WHAT YOU SHOULD DO:
Write out the data again exactly, skipping every picture.

SOURCE MATERIAL:
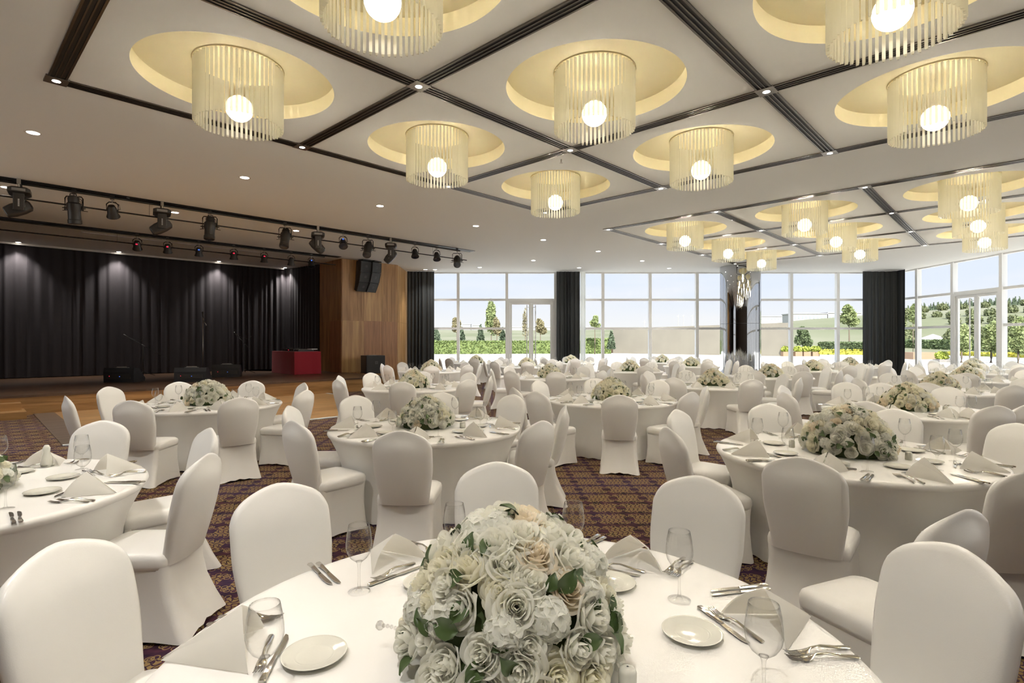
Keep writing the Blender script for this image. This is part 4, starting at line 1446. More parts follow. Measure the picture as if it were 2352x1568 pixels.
# cutlery, lying along +Y (tip towards +Y)
def knife_mesh():
    mb = MB()
    mb.loft([[(x * w, y, 0.0055 + z * h) for x, z in ((1, 0.3), (0.6, 1), (-0.6, 1), (-1, 0.3), (-1, -0.3), (-0.6, -1), (0.6, -1), (1, -0.3))] for y, w, h in
             ((-0.115, 0.008, 0.003), (-0.110, 0.0098, 0.005), (-0.06, 0.0085, 0.005), (-0.012, 0.0065, 0.0042), (0.0, 0.006, 0.0035))])
    poly = [(-0.006, 0.0), (0.007, 0.0), (0.0095, 0.02), (0.0105, 0.06), (0.0095, 0.09), (0.004, 0.108), (-0.005, 0.115), (-0.0065, 0.09), (-0.0065, 0.03)]
    mb.prism(poly, 0.004, 0.0062)
    return mb.mesh('knife', 'chrome', True, angle=35)
def fork_mesh():
    mb = MB()
    rings = []
    for y, w, z, h in ((-0.105, 0.0075, 0.004, 0.0025), (-0.10, 0.009, 0.0045, 0.003), (-0.06, 0.0075, 0.009, 0.003), (-0.01, 0.0042, 0.018, 0.0028), (0.02, 0.0038, 0.016, 0.0026), (0.032, 0.0095, 0.010, 0.0016), (0.045, 0.0125, 0.0062, 0.0014), (0.058, 0.0128, 0.0055, 0.0013)):
        rings.append([(x * w, y, z + q * h) for x, q in ((1, 0), (0.5, 1), (-0.5, 1), (-1, 0), (-0.5, -1), (0.5, -1))])
    mb.loft(rings)
    for k in range(4):
        x = -0.0108 + k * 0.0072
        mb.tube([(x, 0.055, 0.0055), (x, 0.075, 0.006), (x * 0.97, 0.092, 0.0105), (x * 0.95, 0.100, 0.0145)], [0.0021, 0.0019, 0.0016, 0.0009], 6)
    return mb.mesh('fork', 'chrome', True, angle=50)
knife_me, fork_me = knife_mesh(), fork_mesh()
shaker_me = MB().lathe([(0.001, 0.0), (0.021, 0.0), (0.0225, 0.004), (0.0225, 0.048), (0.019, 0.057), (0.009, 0.0605), (0.001, 0.061)], 24).mesh('shaker', 'porcelain', True, angle=60)
hole_me = MB().lathe([(0.003, 0.0613), (0.0005, 0.0615)], 8).mesh('holes', 'seam', True)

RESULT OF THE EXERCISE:
Keep writing the Blender script for this image. This is part 4, starting at line 1446. More parts follow. Measure the picture as if it were 2352x1568 pixels.
# cutlery, lying along +Y (tip towards +Y)
def knife_mesh():
    mb = MB()
    mb.loft([[(x * w, y, 0.0055 + z * h) for x, z in ((1, 0.3), (0.6, 1), (-0.6, 1), (-1, 0.3), (-1, -0.3), (-0.6, -1), (0.6, -1), (1, -0.3))] for y, w, h in
             ((-0.115, 0.008, 0.003), (-0.110, 0.0098, 0.005), (-0.06, 0.0085, 0.005), (-0.012, 0.0065, 0.0042), (0.0, 0.006, 0.0035))])
    poly = [(-0.006, 0.0), (0.007, 0.0), (0.0095, 0.02), (0.0105, 0.06), (0.0095, 0.09), (0.004, 0.108), (-0.005, 0.115), (-0.0065, 0.09), (-0.0065, 0.03)]
    mb.prism(poly, 0.004, 0.0062)
    return mb.mesh('knife', 'chrome', True, angle=35)
def fork_mesh():
    mb = MB()
    rings = []
    for y, w, z, h in ((-0.105, 0.0075, 0.004, 0.0025), (-0.10, 0.009, 0.0045, 0.003), (-0.06, 0.0075, 0.009, 0.003), (-0.01, 0.0042, 0.018, 0.0028), (0.02, 0.0038, 0.016, 0.0026), (0.032, 0.0095, 0.010, 0.0016), (0.045, 0.0125, 0.0062, 0.0014), (0.058, 0.0128, 0.0055, 0.0013)):
        rings.append([(x * w, y, z + q * h) for x, q in ((1, 0), (0.5, 1), (-0.5, 1), (-1, 0), (-0.5, -1), (0.5, -1))])
    mb.loft(rings)
    for k in range(4):
        x = -0.0108 + k * 0.0072
        mb.tube([(x, 0.055, 0.0055), (x, 0.075, 0.006), (x * 0.97, 0.092, 0.0105), (x * 0.95, 0.100, 0.0145)], [0.0021, 0.0019, 0.0016, 0.0009], 6)
    return mb.mesh('fork', 'chrome', True, angle=50)
knife_me, fork_me = knife_mesh(), fork_mesh()
shaker_me = MB().lathe([(0.001, 0.0), (0.021, 0.0), (0.0225, 0.004), (0.0225, 0.048), (0.019, 0.057), (0.009, 0.0605), (0.001, 0.061)], 24).mesh('shaker', 'porcelain', True, angle=60)
hole_me = MB().lathe([(0.003, 0.0613), (0.0005, 0.0615)], 8).mesh('holes', 'seam', True)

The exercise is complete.